The primary reason oil hasn't breached the $100 mark is the massive supply overhang that defined 2025. According to the latest International Energy Agency (IEA) Oil Market Report, the fundamentals heading into this crisis were remarkably soft.

  • Supply Growth: Global production is projected to rise by 2.4 million bpd this year.

  • Demand Lag: Global demand is only expected to grow by 850,000 bpd.

  • Inventory Bloat: In 2025 alone, global oil inventories swelled by 477 million barrels—an average increase of 1.3 million bpd.

This imbalance is the result of robust production growth from non-OPEC nations colliding with a "tepid" demand environment, largely driven by the ongoing global shift toward electrification and Electric Vehicles (EVs).

Equities vs. Crude: The Performance Gap

While crude oil is just regaining lost ground, energy stocks have been the runaway leaders of 2026. The Energy Select Sector SPDR Fund (XLE) rose 2% on Monday, extending its year-to-date gains to a staggering 27.6%.

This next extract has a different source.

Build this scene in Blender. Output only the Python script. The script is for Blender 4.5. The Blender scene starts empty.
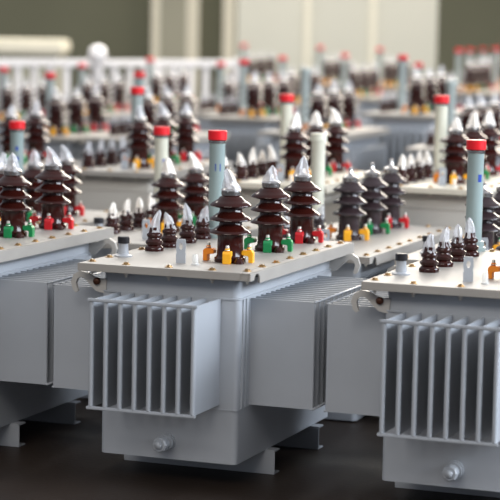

To put that in perspective, the S&P 500 is currently up only about 0.7% for the year. The massive outperformance of energy stocks suggests that investors are betting on the profitability of producers, who have learned to generate significant cash flow even when prices aren't at "crisis" levels.

The ETF Advantage: Understanding "Roll Yield"

For tactical investors, oil-focused ETFs have provided even better returns than the physical commodity itself. The United States Brent Oil Fund (BNO) is up 31.9% year-to-date, comfortably outpacing the 28.5% gain in Brent futures.

This outperformance is driven by backwardation—a market structure where front-month oil trades at a premium to later-dated contracts.

Market Mechanic: In a backwardated market, ETFs that "roll" their futures positions can effectively sell their expiring high-priced contracts and buy cheaper ones for the following month. This creates a positive roll yield, allowing the ETF to capture extra gains that a "buy and hold" on spot oil wouldn't see.

The Critical Question: How Long Can the Artery Stay Closed?

The current "soft" reaction is based on the assumption that the disruption might be short-lived. However, the duration of the Hormuz closure will ultimately dictate the next leg of this rally:

  • Short-Term Shutdown: Gulf producers can temporarily store output in existing inventories. If the Strait reopens quickly, the market's focus will immediately return to the underlying global surplus, likely causing prices to retreat.

  • Prolonged Blockade: If shipping remains halted for months, the massive inventory cushion will evaporate. Once storage hits its limit, production must be curtailed, leading to a genuine physical shortage and potentially much higher, sustained prices.

The energy market is currently balancing two opposing forces: a dramatic geopolitical shock and a fundamental world of oversupply. While the headlines are focused on the conflict, the data suggests that without a long-term shutdown, the "surplus" is still the one in the driver's seat.